It’s a whole new Atmosphere at Belly Up
The Aspen Times

Courtesy photo |
If You Go …
What: Atmosphere
Where: Belly Up Aspen
When: Saturday, Sept. 20, 8 p.m.
Cost: $40
Tickets and more info: http://www.bellyupaspen.com
Sean Daley, the rapper in the Minneapolis hip-hop duo Atmosphere who performs as “Slug,” has always looked inward for lyrical inspiration.
The group first made its mark around the turn of the millennium, with inspired lyricism and a bare-bones aesthetic that some branded “indie rap,” anchored by Daley’s ability to tell the kinds of stories that weren’t being told by other rappers. He dropped the braggadocio we’d come to expect from hip-hop for complex narratives about dependency issues, jealousy and fear, along with some social commentary. His emotion was raw, his delivery was aggressive, and his lyrics were finely crafted.
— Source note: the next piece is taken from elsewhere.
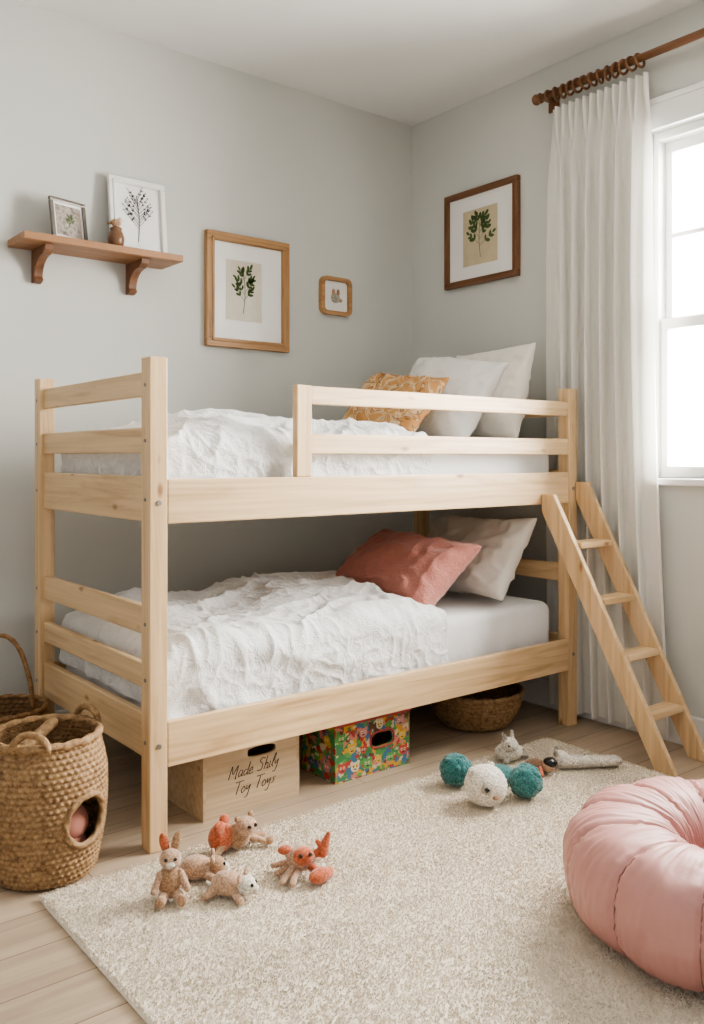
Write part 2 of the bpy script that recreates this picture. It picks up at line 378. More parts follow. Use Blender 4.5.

Seventeen years since its debut, the band released its seventh full-length album, “Southsiders,” earlier this year. It shows Slug, now 42, still taking a hard look in the mirror in his rhymes, but now he’s a grown-up and joined by a family.
It’s an interesting album, with high- energy bangers like “Southsiders” — representing the neighborhood Atmosphere has turned into a mini-Midwestern rap mecca through its Rhymesayers label — alongside the defiant “Kanye West,” with the chorus “wave your hands in the air like you really do care” and rhymes that examine the home life of Slug as father and husband with the same kind of unflinching, honest lyrical eye he turned to his life as a young punk.
“I still kick it with angels,” he raps over a simple piano funk beat in “Camera Thief,” the album opener. “The difference is that instead of the bar, I’m at my kitchen table.”
Nearly a decade ago, he used similar imagery on “Angelface,” mining the emotional darkside of bedding groupies and partying on tour in a series of verses, bracketed between the chorus, “Look around you; there’s angels amongst us.”
“I’ve always been accused of being a guy who raps about his f—ing feelings or his life,” he said from a recent tour stop in Las Vegas. “So it’s only right that as my world and my life and feelings evolve, so does my music.”
Atmosphere’s MC, Ant (Anthony Davis), frames Daley’s rhymes with elegant, uncomplicated beats and samples. On the current tour, the duo is joined by fellow Minneapolitan DJ Plain Old Bill, in an old-school two-DJ-one-rapper setup reminiscent of Main Source or Doug E. Fresh.
Rap is a young man’s game, and Daley said he’s grateful to be able to grow up on his records.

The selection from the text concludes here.